At the regional level, we need deeper integration and expeditious operationalisation of the African Continental Free Trade Area. We also need regulations and policies to enable easier connectivity and intra-Africa scaling across borders. Imagine if we had a special African Union (AU) visa for entrepreneurs that allowed travel access to all AU member countries. Imagine we had a special ECOWAS (Economic Community of West African States) or AU business registration that allowed you to operate in all member countries with just one registration process.
I also believe it is important for young entrepreneurs to consider public service. David Sengeh is a successful example in his new role as Minister of Basic Education and Chief Innovation Officer of Sierra Leone. Africa’s leaders, with just one female president, do not represent its youthful demographics. This needs to change.

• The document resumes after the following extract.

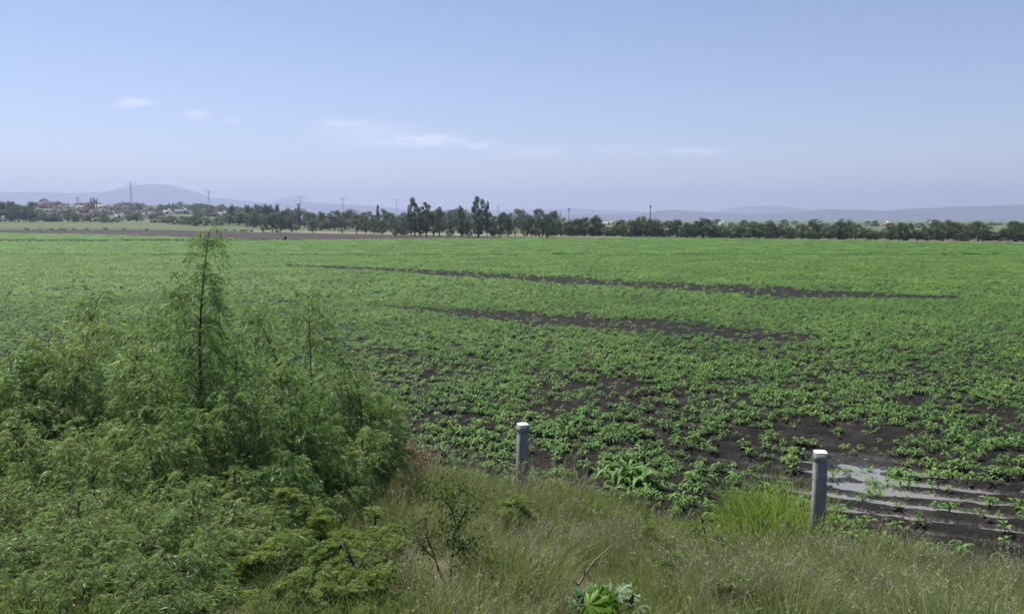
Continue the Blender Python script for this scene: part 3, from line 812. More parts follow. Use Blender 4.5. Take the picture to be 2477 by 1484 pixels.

For the international community and multilateral institutions focused on investing in African entrepreneurship (yes, I’m talking to you development finance institutions) – it is time to invest in African entrepreneurs. While it is impressive that VC flows to Africa have reached unprecedented levels (USD 5 billion in 2021), that capital, mostly dominated by foreign VC firms, is funding non-African at the expense of African entrepreneurs. Case in point: the portfolio of Novastar Ventures, a DFI packed impact fund, of which 80% of companies are run by non-African CEOs. To state the obvious, African-focused funds need to primarily fund African entrepreneurs.
I believe in Africa. I believe in our young people and our young entrepreneurs. And I believe, with the right support, we will forge a different narrative for our children and our grandchildren.